そして大量の魚を運ぶ運搬船ですが、魚の重みで操船が普段よりずっと難しくなります。急な増減速や転舵をすると、積んでいる魚が遠心力や慣性で移動し重心のバランスが崩れ、ヘタをすると船が転覆する恐れがあります。そのうえ東京湾は大型のタンカーや客船、その他にも大小様々な貨物船などの交通が多く、大きな引き波が前後左右から不意に襲ってくるので、帰港するまで気を抜く暇がありません。
遠い漁場からだと魚を積んでから港に着くまで3時間くらいかかるし、日が沈んで辺りが真っ暗な中で航行する時もあります。
運搬船もほんとうに大変です。

このようなコノシロ漁を何回か続けた結果、11月としては例年を大きく上回る漁獲高になり、親方は慰労の飲み会を開いてくれました。

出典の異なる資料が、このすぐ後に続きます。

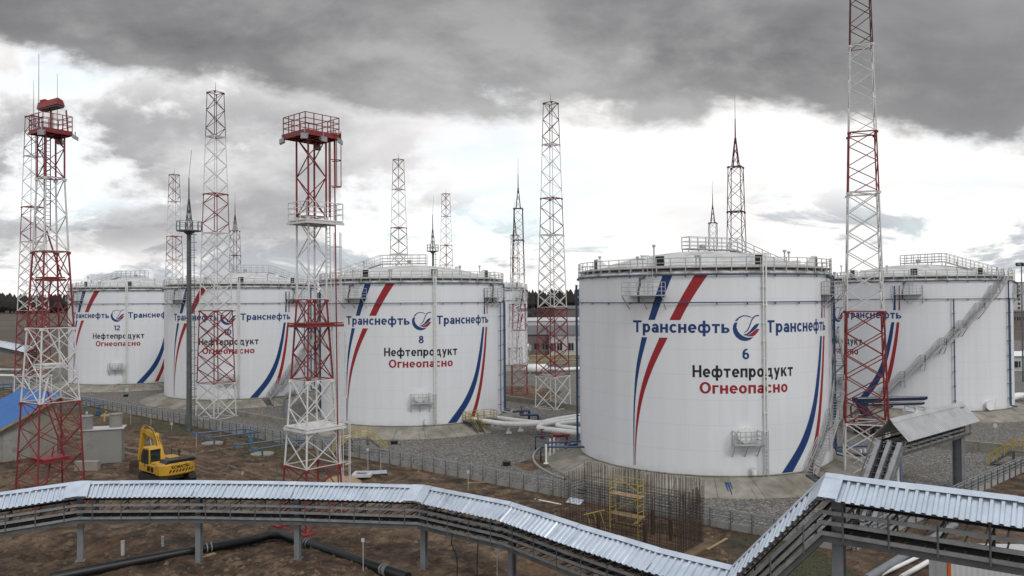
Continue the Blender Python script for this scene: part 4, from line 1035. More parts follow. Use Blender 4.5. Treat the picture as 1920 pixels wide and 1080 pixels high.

さて、明日からもう12月です。例年だと12月は稼ぎになる魚は殆どおらず、消化試合のような月です。
でも今年は色々と例年と違います。
コノシロはまだ獲れるか、また需要は続くか(需要がなくなれば単価は暴落し、獲る意味がなくなる)、それとも他の魚が獲れるか(その可能性はほとんどない)、もしくは獲れずに今年の漁は月の半ばくらいで終了になるか。どうなることやら。